Amo volu ut sis
“Love is the will to say: I want you to be (amo: volo ut sis).”
Hannah Arendt
Spiritual Life
Spirituality, as I understand it, is not primarily a matter of belief but of practice. It is shaped through rhythm, attention, and the ordinary disciplines that steady a life—prayer, silence, study, service, and the cultivation of compassion. These practices are drawn from the Christian tradition in which I was formed, yet they remain open to insight wherever it may be found. Wisdom is not confined to a single path. Different traditions illuminate one another, and truth is often disclosed in the shared human work of learning how to live well.
I am an ordained priest and serve as Abbot of the Lindisfarne Community, an ecumenical and interspiritual religious community. Within that setting we also explore what might be called a form of secular monasticism: a way of life shaped by intentional practice, ethical commitment, simplicity, and shared reflection that can be embraced by people regardless of formal belief. The aim is not withdrawal from the world but a more attentive participation in it, cultivating habits that foster clarity, compassion, and responsibility in daily life.

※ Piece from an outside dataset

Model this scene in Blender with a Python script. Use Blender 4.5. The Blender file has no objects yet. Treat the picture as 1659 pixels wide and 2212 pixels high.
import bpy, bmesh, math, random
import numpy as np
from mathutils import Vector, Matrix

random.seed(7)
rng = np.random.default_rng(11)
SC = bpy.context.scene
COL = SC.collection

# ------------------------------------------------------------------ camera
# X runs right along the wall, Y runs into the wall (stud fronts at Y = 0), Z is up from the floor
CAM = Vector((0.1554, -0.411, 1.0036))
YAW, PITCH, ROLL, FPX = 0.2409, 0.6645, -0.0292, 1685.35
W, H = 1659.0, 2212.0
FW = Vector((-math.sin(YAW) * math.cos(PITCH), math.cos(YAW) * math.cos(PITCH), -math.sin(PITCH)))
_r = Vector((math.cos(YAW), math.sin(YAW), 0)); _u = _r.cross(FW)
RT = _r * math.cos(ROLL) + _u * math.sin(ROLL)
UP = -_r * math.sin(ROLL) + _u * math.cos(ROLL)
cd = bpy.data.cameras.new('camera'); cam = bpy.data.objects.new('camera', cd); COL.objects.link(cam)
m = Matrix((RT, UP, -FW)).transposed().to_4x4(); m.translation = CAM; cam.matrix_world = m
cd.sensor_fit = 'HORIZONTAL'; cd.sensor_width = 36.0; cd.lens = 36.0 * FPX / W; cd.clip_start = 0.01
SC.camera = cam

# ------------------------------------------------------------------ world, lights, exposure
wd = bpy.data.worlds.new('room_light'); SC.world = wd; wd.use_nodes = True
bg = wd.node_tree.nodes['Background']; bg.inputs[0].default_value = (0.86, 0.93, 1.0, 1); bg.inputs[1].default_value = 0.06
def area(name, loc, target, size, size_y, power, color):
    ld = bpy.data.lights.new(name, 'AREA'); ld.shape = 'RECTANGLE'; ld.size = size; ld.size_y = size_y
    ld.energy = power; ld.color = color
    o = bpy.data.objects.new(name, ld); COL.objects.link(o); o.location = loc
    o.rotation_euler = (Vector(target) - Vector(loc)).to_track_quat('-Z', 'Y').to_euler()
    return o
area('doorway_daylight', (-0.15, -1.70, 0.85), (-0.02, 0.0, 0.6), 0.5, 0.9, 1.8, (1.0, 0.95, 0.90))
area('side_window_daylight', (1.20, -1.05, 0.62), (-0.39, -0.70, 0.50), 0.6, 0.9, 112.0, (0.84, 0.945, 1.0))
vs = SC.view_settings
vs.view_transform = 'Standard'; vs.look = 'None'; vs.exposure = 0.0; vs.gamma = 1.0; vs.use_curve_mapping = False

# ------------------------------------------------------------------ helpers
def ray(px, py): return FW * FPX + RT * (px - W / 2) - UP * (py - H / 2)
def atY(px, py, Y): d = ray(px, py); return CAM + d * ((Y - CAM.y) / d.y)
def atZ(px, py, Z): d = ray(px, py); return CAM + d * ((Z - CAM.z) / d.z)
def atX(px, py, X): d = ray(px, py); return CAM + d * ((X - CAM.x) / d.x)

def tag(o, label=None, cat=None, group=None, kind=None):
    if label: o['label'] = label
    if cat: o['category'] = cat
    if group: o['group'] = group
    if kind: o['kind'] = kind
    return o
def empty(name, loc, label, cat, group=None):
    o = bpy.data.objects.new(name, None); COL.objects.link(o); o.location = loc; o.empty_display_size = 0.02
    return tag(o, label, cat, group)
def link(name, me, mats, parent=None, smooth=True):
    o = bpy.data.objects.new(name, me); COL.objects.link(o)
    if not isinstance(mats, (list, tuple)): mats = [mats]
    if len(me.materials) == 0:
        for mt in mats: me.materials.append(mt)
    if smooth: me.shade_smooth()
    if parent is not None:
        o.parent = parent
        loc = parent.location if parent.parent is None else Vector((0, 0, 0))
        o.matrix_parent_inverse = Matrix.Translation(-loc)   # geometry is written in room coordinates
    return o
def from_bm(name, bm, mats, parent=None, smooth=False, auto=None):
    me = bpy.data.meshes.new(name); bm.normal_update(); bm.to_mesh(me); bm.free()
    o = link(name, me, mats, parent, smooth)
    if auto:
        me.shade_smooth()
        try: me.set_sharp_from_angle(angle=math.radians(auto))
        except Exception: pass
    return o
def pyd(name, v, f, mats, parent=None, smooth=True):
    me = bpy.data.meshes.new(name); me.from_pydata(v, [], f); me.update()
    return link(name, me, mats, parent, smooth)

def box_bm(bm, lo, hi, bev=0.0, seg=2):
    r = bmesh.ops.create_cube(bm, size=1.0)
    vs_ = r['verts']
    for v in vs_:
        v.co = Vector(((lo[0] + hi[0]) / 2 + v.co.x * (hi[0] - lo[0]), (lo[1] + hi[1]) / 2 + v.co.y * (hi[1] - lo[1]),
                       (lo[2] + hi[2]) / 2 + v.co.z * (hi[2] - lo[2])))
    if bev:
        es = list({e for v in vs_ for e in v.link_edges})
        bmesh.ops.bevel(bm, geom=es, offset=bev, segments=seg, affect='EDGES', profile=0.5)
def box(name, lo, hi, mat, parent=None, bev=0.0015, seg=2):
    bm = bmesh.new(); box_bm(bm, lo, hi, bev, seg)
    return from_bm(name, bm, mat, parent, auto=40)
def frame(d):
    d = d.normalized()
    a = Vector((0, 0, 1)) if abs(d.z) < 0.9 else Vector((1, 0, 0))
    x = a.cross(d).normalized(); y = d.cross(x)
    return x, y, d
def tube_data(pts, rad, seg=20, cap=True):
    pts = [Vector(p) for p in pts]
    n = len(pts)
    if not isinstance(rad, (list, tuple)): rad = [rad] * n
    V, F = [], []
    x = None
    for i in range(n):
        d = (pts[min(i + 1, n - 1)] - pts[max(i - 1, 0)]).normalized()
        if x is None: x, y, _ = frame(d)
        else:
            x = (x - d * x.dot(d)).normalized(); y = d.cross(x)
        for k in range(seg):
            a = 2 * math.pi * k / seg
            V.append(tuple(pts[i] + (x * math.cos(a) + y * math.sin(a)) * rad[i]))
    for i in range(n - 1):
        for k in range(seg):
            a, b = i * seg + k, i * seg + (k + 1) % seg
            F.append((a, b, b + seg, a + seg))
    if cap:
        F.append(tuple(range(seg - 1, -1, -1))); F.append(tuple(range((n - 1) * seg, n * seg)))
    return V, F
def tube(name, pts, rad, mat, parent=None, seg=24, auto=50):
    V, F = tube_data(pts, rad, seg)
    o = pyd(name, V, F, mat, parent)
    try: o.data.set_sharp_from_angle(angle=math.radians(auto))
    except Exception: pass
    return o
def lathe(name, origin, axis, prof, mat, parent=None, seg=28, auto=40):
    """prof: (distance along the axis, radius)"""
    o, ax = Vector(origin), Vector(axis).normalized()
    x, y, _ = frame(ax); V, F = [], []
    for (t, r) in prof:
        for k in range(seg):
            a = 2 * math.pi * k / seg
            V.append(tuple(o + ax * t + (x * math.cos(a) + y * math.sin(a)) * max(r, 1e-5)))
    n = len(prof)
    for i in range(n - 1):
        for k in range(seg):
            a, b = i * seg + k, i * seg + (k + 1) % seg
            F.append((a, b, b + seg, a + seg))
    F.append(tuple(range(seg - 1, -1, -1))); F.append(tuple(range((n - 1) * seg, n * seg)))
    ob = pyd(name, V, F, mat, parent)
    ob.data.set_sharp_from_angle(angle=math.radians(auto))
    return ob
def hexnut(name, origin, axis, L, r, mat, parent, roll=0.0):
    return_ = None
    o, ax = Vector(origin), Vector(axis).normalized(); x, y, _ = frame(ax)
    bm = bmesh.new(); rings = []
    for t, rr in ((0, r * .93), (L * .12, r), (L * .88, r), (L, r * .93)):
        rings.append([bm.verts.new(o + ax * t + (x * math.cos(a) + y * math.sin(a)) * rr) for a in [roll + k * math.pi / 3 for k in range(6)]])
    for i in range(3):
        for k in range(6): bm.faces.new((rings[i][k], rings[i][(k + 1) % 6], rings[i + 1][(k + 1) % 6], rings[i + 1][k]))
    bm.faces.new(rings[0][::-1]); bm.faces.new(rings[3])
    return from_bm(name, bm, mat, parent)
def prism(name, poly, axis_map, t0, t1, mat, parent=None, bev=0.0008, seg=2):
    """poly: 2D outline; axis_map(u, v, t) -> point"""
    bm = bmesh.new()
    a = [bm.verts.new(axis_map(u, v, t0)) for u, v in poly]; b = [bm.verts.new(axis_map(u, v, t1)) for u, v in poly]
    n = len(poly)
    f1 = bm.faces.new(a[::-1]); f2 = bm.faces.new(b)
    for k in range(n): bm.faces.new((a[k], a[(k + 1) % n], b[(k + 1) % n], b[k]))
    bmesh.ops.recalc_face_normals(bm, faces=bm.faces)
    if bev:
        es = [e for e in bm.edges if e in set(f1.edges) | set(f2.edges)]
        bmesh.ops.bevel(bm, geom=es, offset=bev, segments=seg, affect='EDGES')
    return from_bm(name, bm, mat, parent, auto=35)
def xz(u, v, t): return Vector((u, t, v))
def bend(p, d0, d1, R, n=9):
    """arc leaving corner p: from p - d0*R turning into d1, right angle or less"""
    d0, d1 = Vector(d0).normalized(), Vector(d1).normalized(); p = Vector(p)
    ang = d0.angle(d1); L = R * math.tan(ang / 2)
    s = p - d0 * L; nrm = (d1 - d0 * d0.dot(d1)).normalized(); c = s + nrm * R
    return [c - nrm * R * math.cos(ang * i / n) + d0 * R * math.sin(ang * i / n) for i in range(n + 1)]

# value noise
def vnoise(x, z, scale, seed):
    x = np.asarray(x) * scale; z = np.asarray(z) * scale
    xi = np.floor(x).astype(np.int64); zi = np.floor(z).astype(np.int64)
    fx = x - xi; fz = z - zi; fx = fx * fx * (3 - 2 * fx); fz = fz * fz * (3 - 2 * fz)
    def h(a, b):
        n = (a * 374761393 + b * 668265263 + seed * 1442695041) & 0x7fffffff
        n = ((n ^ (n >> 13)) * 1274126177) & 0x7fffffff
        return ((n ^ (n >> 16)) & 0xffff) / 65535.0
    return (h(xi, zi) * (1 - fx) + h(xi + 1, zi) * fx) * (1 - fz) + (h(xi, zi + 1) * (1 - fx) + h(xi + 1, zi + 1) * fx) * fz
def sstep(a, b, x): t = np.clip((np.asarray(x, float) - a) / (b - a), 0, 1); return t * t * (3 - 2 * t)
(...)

My approach is shaped by what I describe as Christian pragmatic naturalism: the conviction that G*d is not separate from the world but encountered within it—through relationships, moral action, beauty, suffering, and the patterns of the natural order. Rather than looking beyond life for meaning, this perspective invites a deeper participation in it, seeking the sacred in the everyday and measuring spirituality by the quality of attention and care we bring to the world around us.